Questo rito che stringe a
doppio legame il silenzio con la scrittura è un momento personale,
solitario sia nel caso del silenzio come soggetto dello scrivere che
quindi in questo caso sembra venir messo tra parentesi, sia nel caso del
silenzio come tema del discorso, quindi come centro attorno al quale
ruota l’intero logos: in entrambi i casi il silenzio è parte integrante
del senso della scrittura. L’atto linguistico che più si configura come
la dimora, la casa e non la tomba adesso, del silenzio è la poesia. In
essa, il valore e il senso del silenzio vengono amplificati poiché
rimessi alla facoltà immaginativa del poeta che, creando, nel
linguaggio, ma a partire da esperienze vissute, l’infinità poetica, vive
immerso nei “sovrumani silenzi” (come nell’Infinito di Leopardi)
dell’interiorità poetica in vista dell’espressione dell’infinito.
Continuando fino alla
fine questo percorso con il taccuino nelle tasche e aperti al frastuono
che producono in noi le differenti percezioni sensoriali rievocate
dall’autore attraverso fenomeni naturali, se in questo percorso di sensi
molteplici e differenti dovesse restarcene uno solo di questi, questo
sarebbe proprio il silenzio.
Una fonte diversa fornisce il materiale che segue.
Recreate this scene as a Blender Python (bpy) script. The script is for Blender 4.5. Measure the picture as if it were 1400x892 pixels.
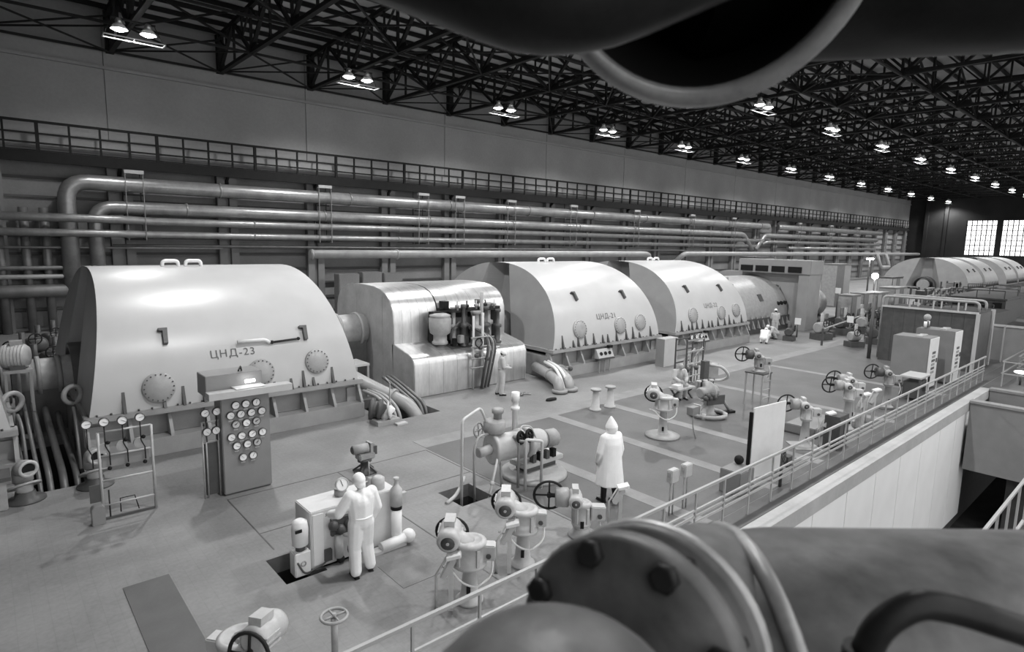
import bpy, bmesh, math, random
from mathutils import Vector, Matrix, Euler
random.seed(7)
scene = bpy.context.scene
for o in list(bpy.data.objects): bpy.data.objects.remove(o, do_unlink=True)
COL = scene.collection
PI = math.pi

# ---------------------------------------------------------------- camera
CAM_H = 5.6
yaw, pitch, roll, FPX = 0.84774, 0.13998, 0.02001, 825.8
fwd = Vector((math.cos(yaw)*math.cos(pitch), math.sin(yaw)*math.cos(pitch), -math.sin(pitch)))
rgt = fwd.cross(Vector((0, 0, 1))).normalized(); upv = rgt.cross(fwd)
rr = math.cos(roll)*rgt + math.sin(roll)*upv; uu = -math.sin(roll)*rgt + math.cos(roll)*upv
cam = bpy.data.cameras.new('camera'); camo = bpy.data.objects.new('camera', cam); COL.objects.link(camo)
camo.matrix_world = Matrix(((rr.x, uu.x, -fwd.x, 0), (rr.y, uu.y, -fwd.y, 0), (rr.z, uu.z, -fwd.z, CAM_H), (0, 0, 0, 1)))
cam.sensor_width = 36; cam.lens = FPX/1400*36; cam.clip_end = 600; cam.clip_start = 0.05
cam.dof.use_dof = True; cam.dof.focus_distance = 22; cam.dof.aperture_fstop = 1.7
scene.camera = camo

# ---------------------------------------------------------------- daylight and exposure
world = bpy.data.worlds.new('daylight'); scene.world = world; world.use_nodes = True
world.node_tree.nodes['Background'].inputs[0].default_value = (1, 1, 1, 1)
world.node_tree.nodes['Background'].inputs[1].default_value = 1.15
scene.view_settings.view_transform = 'Standard'; scene.view_settings.look = 'None'
scene.view_settings.gamma = 1; scene.view_settings.use_curve_mapping = False
scene.view_settings.exposure = 0.36
LAMP_POWER = 1500

# ---------------------------------------------------------------- materials
MATS = {}
def M(name, g, rough=.6, metal=0, var=.12, scale=3, bump=0, fine=40, stretch=None, emit=0):
    if name in MATS: return MATS[name]
    m = bpy.data.materials.new(name); m.use_nodes = True; MATS[name] = m
    nt = m.node_tree; b = nt.nodes['Principled BSDF']
    b.inputs['Roughness'].default_value = rough; b.inputs['Metallic'].default_value = metal
    if g < .06: b.inputs['Specular IOR Level'].default_value = .15
    if emit:
        b.inputs['Emission Color'].default_value = (1, 1, 1, 1); b.inputs['Emission Strength'].default_value = emit
    tc = nt.nodes.new('ShaderNodeTexCoord'); mp = nt.nodes.new('ShaderNodeMapping')
    nt.links.new(tc.outputs['Object'], mp.inputs[0])
    if stretch: mp.inputs['Scale'].default_value = stretch
    n1 = nt.nodes.new('ShaderNodeTexNoise'); n1.inputs['Scale'].default_value = scale; n1.inputs['Detail'].default_value = 6
    n2 = nt.nodes.new('ShaderNodeTexNoise'); n2.inputs['Scale'].default_value = fine; n2.inputs['Detail'].default_value = 3
    nt.links.new(mp.outputs[0], n1.inputs[0]); nt.links.new(mp.outputs[0], n2.inputs[0])
    ad = nt.nodes.new('ShaderNodeMath'); ad.operation = 'MULTIPLY_ADD'; ad.inputs[1].default_value = .35
    nt.links.new(n2.outputs[0], ad.inputs[0]); nt.links.new(n1.outputs[0], ad.inputs[2])
    cr = nt.nodes.new('ShaderNodeMapRange'); cr.inputs[1].default_value = .38; cr.inputs[2].default_value = .95
    cr.inputs[3].default_value = g*(1-var); cr.inputs[4].default_value = min(1, g*(1+var))
    nt.links.new(ad.outputs[0], cr.inputs[0])
    cc = nt.nodes.new('ShaderNodeCombineColor')
    for i in range(3): nt.links.new(cr.outputs[0], cc.inputs[i])
    nt.links.new(cc.outputs[0], b.inputs['Base Color'])
    if bump:
        bp = nt.nodes.new('ShaderNodeBump'); bp.inputs['Strength'].default_value = bump; bp.inputs['Distance'].default_value = .02
        nt.links.new(ad.outputs[0], bp.inputs['Height']); nt.links.new(bp.outputs[0], b.inputs['Normal'])
    return m

def floor_mat():
    m = M('floor_tile', .215, .55, 0, .32, .45, .12, 14)
    nt = m.node_tree; b = nt.nodes['Principled BSDF']
    col = b.inputs['Base Color'].links[0].from_socket
    tc = nt.nodes.new('ShaderNodeTexCoord'); br = nt.nodes.new('ShaderNodeTexBrick')
    br.offset = 0; br.inputs['Scale'].default_value = 1; br.inputs['Brick Width'].default_value = .2; br.inputs['Row Height'].default_value = .2
    br.inputs['Mortar Size'].default_value = .006; br.inputs['Color1'].default_value = (1, 1, 1, 1); br.inputs['Color2'].default_value = (.96, .96, .96, 1)
    br.inputs['Mortar'].default_value = (.9, .9, .9, 1)
    nt.links.new(tc.outputs['Object'], br.inputs[0])
    mx = nt.nodes.new('ShaderNodeMix'); mx.data_type = 'RGBA'; mx.blend_type = 'MULTIPLY'; mx.inputs[0].default_value = 1
    nt.links.new(col, mx.inputs[6]); nt.links.new(br.outputs[0], mx.inputs[7]); nt.links.new(mx.outputs[2], b.inputs['Base Color'])
    return m
FLOOR = floor_mat()
PALE_STRIP = M('pale_floor_band', .235, .6, 0, .2, 2, .1, 20)
DARK_TILE = M('dark_floor_tile', .108, .5, 0, .25, .8, .1, 14)
MATTE_DARK = M('dark_floor_patch', .10, .6, 0, .15, 2)
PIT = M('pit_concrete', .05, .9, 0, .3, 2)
KERB = M('kerb_concrete', .44, .8, 0, .15, 1.2, .1, 14)
CONC = M('concrete', .27, .85, 0, .22, .6, .25, 12)
WALL_UP = M('plastered_wall_panel', .29, .85, 0, .16, .25, .15, 6)
WALL_LO = M('lower_wall_panel', .18, .8, 0, .2, .5, .1, 8)
WALL_RIB = M('wall_rib', .07, .7, 0, .3, 1)
COLUMN = M('column_paint', .19, .6, 0, .2, 1)
ENDWALL = M('dark_end_wall', .028, .85, 0, .3, .3)
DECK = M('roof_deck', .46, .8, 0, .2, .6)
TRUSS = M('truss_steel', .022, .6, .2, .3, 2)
DARKSTEEL = M('dark_steel', .028, .55, .1, .3, 3)
BLACK = M('black_rubber', .015, .55, 0, .2, 4)
PIPE_M = M('pipe_lagging', .28, .36, .55, .25, 1.5, .15, 8)
PIPE_D = M('dull_pipe', .17, .45, .3, .25, 2, .1)
PIPE_L = M('painted_pipe', .34, .4, .1, .15, 2)
CASING = M('casing_paint', .50, .34, 0, .06, 1.2, .03, 60)
CASE_D = M('casing_grey_paint', .30, .42, 0, .1, 1.5, .05, 30)
BASEP = M('base_paint', .31, .5, 0, .15, 2, .05)
COVERP = M('manhole_cover_paint', .36, .45, 0, .12, 5)
SILVER = M('aluminium_cladding', .66, .33, .85, .16, 2.2, .16, 9, stretch=(3, .7, .7))
SILVER_D = M('dull_aluminium', .46, .5, .25, .2, 1.5, .15, 10)
MACH = M('machine_paint', .33, .42, 0, .18, 5, .05)
MACH_L = M('light_machine_paint', .50, .4, 0, .12, 5, .04)
MACH_D = M('dark_machine_paint', .075, .45, 0, .25, 4, .05)
WHITE = M('white_enamel', .80, .35, 0, .05, 4)
WHITEWALL = M('white_pit_wall', .90, .7, 0, .06, .8)
CABG = M('cabinet_grey', .23, .5, 0, .1, 2)
CABL = M('cabinet_light', .46, .45, 0, .08, 2)
STEEL = M('bright_steel', .6, .3, .8, .12, 6)
RAIL = M('rail_paint', .42, .45, .1, .12, 5)
RAILD = M('dark_rail_paint', .014, .7, 0, .2, 3)
PRINT = M('black_print', .10, .6, 0, .25, 8)
GLASSF = M('dial_face', .88, .2, 0, .03, 6)
CLOTH_W = M('white_cotton', .92, .85, 0, .05, 6, .3, 50)
CLOTH_G = M('grey_cotton', .50, .85, 0, .12, 6, .3, 50)
SKIN = M('skin', .42, .55, 0, .08, 8)
SHOE = M('black_leather', .02, .4, 0, .2, 6)
HAIR = M('dark_hair', .03, .7, 0, .2, 12)
FGMET = M('foreground_dark_metal', .11, .5, .1, .55, 5, .3, 16)
FGDARK = M('foreground_black_metal', .03, .4, .3, .3, 3)
FGRIM = M('foreground_pale_rim', .38, .4, .4, .3, 4)
CONSOLE = M('console_white', .66, .45, 0, .08, 4)
BULB = M('lamp_glow', .9, .4, emit=22)
PANE = M('daylight_pane', .9, .2, emit=1.5)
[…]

Esso li fonda tutti e ne permette la
generazione non in quanto strato inferiore rispetto al senso che
produrrebbe espressioni significanti, ma in quanto abita la parola
scritta come sua massima possibilità che, anche se non esiste un nucleo
irriducibile e puro dell’espressione, mostra le molteplici differenze
del lavoro del pensiero.
Nel tentativo di
condurre a una riconsiderazione del piacere di scrivere, nella
convinzione che la scrittura sia abitata dal silenzio al suo interno in
quanto sua dimora, Duccio Demetrio interroga i molteplici sensi che tale
impostazione di discorso riesce a disporre, scandagliando dei domini,
quindi facendo affiorare delle distinzioni, che regolano e ritmano
gerarchie espressive e quindi di interpretazione. Siamo in presenza di
un’ardua impresa, quella di fondare la scrittura direttamente sul
silenzio, facendone confluire tutti i suoi possibili sensi nell’atto
dello scrivere. Siamo di fronte ad una sorta di “silenzio che mantiene
la scrittura”. In questo senso possiamo dire che la scrittura è
sostenuta dal silenzio che se ne prende cura ed ininterrottamente lo
nutre; che il silenzio supporta e quindi in un certo senso accorda un
certo rispetto nei confronti della scrittura; oppure anche che il
silenzio sopporta e quindi resiste alla scrittura o in essa. Si tratta
quindi di un testo tanto teorico quanto pratico per educare al silenzio
in tutte le sue possibilità, un silenzio che mantiene la scrittura
nell’incessante pratica del pensiero.